Devin
Devin

Reputation: 911

Ways to add multiple columns to data frame using plyr/dplyr/purrr

I often have a need to mutate a data frame through the additional of several columns at once using a custom function, preferably using parallelization. Below are the ways I already know how to do this.

Setup

library(dplyr)
library(plyr)
library(purrr)
library(doMC)
registerDoMC(2)

df <- data.frame(x = rnorm(10), y = rnorm(10), z = rnorm(10))

Suppose that I want two new columns, foocol = x + y and barcol = (x + y) * 100, but that these are actually complex calculations done in a custom function.

Method 1: Add columns separately using rowwise and mutate

foo <- function(x, y) return(x + y)
bar <- function(x, y) return((x + y) * 100)

df_out1 <- df %>% rowwise() %>% mutate(foocol = foo(x, y), barcol = bar(x, y))

This is not a good solution since it requires two function calls for each row and two "expensive" calculations of x + y. It's also not parallelized.

Method 2: Trick ddply into rowwise operation

df2 <- df
df2$id <- 1:nrow(df2)

df_out2 <- ddply(df2, .(id), function(r) {
  foocol <- r$x + r$y
  barcol <- foocol * 100
  return(cbind(r, foocol, barcol))
}, .parallel = T)

Here I trick ddply into calling a function on each row by splitting on a unique id column I just created. It's clunky, though, and requires maintaining a useless column.

Method 3: splat

foobar <- function(x, y, ...) {
  foocol <- x + y
  barcol <- foocol * 100
  return(data.frame(x, y, ..., foocol, barcol))
}

df_out3 <- splat(foobar)(df)

I like this solution since you can reference the columns of df in the custom function (which can be anonymous if desired) without array comprehension. However, this method isn't parallelized.

Method 4: by_row

df_out4 <- df %>% by_row(function(r) {
  foocol <- r$x + r$y
  barcol <- foocol * 100
  return(data.frame(foocol = foocol, barcol = barcol))
}, .collate = "cols")

The by_row function from purrr eliminates the need for the unique id column, but this operation isn't parallelized.

Method 5: pmap_df

df_out5 <- pmap_df(df, foobar)
# or equivalently...
df_out5 <- df %>% pmap_df(foobar)

This is the best option I've found. The pmap family of functions also accept anonymous functions to apply to the arguments. I believe pmap_df converts df to a list and back, though, so maybe there is a performance hit.

It's also a bit annoying that I need to reference all the columns I plan on using for calculation in the function definition function(x, y, ...) instead of just function(r) for the row object.

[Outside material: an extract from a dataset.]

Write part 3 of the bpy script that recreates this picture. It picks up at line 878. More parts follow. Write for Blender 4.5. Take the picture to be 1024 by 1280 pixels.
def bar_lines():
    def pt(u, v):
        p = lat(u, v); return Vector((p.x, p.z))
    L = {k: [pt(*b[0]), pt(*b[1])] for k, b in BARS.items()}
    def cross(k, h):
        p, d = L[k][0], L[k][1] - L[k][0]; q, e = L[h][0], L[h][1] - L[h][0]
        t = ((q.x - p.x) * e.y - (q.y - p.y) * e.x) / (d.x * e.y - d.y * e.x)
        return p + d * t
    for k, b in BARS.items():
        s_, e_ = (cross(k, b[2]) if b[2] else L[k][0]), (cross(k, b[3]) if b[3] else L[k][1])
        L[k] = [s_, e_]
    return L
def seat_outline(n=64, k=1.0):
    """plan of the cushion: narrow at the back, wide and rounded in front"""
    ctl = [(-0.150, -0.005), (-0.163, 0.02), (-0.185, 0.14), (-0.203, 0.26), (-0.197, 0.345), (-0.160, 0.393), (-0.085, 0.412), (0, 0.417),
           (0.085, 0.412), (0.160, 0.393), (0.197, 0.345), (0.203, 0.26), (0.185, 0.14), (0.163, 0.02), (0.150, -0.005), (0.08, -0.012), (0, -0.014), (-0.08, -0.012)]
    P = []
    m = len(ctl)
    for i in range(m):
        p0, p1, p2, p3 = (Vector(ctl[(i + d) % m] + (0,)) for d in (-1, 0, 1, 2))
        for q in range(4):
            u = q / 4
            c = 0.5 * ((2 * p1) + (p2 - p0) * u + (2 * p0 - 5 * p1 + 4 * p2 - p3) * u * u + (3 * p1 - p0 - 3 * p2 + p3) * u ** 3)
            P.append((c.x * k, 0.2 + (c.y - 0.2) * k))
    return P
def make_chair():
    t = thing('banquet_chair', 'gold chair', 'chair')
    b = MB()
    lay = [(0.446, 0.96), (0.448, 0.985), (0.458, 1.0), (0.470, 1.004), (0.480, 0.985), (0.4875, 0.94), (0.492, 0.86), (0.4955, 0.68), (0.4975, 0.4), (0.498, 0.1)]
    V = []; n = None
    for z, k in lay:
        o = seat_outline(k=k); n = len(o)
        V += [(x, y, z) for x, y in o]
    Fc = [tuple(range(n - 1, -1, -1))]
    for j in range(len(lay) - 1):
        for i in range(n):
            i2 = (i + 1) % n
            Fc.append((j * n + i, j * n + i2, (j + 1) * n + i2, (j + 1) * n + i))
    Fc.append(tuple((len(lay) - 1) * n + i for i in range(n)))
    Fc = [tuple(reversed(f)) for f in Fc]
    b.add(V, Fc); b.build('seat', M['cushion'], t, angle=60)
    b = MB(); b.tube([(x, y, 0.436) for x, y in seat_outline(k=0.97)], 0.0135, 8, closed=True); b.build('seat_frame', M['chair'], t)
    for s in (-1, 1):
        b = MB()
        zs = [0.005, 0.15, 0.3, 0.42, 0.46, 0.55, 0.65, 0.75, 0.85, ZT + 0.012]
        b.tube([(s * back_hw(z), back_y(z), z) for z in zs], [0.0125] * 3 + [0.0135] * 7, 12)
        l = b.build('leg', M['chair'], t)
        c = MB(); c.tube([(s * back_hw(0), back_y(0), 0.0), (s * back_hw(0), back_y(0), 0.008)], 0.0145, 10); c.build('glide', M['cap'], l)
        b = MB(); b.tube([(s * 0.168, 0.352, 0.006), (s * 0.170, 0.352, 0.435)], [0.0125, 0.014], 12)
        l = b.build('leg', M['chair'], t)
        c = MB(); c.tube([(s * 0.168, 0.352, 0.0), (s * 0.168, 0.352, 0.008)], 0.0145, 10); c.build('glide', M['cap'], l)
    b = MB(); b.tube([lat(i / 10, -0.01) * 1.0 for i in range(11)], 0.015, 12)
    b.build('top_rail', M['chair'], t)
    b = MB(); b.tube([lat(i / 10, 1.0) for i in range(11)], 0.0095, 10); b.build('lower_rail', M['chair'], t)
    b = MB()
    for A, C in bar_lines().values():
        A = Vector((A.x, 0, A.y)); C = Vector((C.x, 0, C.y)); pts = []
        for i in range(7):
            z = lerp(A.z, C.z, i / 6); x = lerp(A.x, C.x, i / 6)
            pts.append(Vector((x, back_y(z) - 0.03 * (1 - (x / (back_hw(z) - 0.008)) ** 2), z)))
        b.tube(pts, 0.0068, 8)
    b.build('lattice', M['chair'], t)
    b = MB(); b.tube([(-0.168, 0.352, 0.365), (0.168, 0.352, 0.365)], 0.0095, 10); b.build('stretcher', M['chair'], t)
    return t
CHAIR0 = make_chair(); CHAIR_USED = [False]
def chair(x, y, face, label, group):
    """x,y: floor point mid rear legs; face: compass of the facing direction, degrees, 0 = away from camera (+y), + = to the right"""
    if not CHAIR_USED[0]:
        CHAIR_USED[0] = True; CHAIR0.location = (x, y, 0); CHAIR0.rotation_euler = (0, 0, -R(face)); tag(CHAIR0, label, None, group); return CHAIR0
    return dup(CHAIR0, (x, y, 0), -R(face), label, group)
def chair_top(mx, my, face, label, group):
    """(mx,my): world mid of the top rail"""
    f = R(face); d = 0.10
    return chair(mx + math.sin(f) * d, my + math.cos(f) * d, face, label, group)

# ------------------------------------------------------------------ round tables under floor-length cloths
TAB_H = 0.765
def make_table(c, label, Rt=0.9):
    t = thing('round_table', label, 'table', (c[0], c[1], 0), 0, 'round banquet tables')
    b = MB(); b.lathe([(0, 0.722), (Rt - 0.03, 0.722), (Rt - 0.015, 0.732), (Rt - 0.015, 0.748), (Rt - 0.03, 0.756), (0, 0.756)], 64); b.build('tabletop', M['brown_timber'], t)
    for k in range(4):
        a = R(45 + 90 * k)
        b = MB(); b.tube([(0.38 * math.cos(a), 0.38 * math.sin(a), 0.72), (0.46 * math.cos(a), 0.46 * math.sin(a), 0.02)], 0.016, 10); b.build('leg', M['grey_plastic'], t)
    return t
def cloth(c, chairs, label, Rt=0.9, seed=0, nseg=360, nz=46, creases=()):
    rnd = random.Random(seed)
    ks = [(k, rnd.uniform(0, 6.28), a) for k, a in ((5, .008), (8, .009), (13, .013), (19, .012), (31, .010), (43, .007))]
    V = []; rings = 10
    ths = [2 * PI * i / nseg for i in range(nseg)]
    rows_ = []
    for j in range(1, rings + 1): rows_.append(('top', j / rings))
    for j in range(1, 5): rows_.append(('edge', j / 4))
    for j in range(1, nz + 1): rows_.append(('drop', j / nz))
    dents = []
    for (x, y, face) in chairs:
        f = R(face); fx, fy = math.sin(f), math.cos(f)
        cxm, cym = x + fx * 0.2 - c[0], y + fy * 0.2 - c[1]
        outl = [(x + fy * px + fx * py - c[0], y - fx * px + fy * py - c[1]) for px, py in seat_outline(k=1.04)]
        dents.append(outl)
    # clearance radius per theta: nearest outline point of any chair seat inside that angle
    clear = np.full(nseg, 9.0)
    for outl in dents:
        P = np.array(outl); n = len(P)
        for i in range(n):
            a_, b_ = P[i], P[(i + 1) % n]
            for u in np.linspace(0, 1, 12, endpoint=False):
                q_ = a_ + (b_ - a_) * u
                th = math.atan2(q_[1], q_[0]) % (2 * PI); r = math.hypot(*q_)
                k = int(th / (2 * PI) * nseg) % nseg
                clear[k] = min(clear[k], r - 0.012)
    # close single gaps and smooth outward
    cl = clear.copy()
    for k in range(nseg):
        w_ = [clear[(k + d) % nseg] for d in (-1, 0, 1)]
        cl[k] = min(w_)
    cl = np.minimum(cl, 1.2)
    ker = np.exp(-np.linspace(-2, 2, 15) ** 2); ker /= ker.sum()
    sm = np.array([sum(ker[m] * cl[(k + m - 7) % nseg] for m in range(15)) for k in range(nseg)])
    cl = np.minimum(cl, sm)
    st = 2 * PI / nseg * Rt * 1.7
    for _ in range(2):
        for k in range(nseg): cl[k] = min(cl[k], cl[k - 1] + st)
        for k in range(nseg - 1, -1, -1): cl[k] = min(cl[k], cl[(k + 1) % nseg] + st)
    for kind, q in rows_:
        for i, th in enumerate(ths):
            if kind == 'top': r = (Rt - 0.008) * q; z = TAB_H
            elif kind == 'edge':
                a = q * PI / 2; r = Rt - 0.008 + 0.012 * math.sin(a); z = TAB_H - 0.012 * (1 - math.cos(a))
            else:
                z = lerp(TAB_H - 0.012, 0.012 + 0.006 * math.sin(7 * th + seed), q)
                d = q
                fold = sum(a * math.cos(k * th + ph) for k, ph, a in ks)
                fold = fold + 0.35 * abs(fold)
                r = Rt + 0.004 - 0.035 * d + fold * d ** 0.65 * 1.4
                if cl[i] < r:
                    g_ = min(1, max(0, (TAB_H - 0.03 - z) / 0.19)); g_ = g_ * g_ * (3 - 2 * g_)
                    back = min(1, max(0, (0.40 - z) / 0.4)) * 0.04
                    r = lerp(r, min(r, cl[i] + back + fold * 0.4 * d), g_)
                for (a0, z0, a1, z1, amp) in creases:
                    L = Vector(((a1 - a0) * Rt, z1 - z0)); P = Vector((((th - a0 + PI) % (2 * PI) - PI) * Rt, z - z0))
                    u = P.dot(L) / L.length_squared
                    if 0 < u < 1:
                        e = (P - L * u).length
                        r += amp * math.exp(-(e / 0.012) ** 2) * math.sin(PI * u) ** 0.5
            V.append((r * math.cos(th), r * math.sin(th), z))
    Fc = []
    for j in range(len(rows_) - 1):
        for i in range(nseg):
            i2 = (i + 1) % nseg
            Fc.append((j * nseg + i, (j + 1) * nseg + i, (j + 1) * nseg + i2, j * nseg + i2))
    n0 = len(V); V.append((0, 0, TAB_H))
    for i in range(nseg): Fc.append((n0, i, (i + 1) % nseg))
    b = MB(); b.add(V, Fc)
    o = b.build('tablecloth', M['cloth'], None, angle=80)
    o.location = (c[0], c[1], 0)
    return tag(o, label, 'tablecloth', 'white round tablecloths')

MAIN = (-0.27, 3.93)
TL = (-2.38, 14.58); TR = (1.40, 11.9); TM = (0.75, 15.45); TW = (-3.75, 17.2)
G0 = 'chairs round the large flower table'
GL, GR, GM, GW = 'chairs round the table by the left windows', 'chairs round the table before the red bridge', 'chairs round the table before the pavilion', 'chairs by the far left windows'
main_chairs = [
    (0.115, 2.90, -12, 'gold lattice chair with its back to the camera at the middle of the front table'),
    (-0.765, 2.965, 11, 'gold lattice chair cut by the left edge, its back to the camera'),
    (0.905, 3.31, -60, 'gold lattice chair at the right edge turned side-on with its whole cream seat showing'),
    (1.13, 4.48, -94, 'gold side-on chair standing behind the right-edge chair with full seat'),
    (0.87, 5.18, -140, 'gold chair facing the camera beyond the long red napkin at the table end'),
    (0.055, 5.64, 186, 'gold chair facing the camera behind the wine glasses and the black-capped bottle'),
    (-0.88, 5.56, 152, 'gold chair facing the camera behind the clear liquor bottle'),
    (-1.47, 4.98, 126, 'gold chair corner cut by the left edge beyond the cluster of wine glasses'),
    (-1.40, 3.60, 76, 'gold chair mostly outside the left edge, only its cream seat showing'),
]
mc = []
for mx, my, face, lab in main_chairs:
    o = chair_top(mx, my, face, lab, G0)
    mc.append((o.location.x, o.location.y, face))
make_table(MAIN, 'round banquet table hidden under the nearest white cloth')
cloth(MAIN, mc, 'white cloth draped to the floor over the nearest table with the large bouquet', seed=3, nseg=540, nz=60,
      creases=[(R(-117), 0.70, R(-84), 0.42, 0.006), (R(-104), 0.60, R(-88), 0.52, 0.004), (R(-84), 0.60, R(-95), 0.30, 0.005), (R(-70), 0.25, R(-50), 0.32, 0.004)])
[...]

Am I missing any good or better options? Are there any concerns with the methods I described?

Upvotes: 4

Views: 1644

Answers (1)

the_skua
the_skua

Reputation: 1291

How about using data.table?

library(data.table)

foo <- function(x, y) return(x + y)
bar <- function(x, y) return((x + y) * 100)

dt <- as.data.table(df)

dt[, foocol:=foo(x,y)]
dt[, barcol:=bar(x,y)]

The data.table library is quite fast and has at least some some potential for parallelization.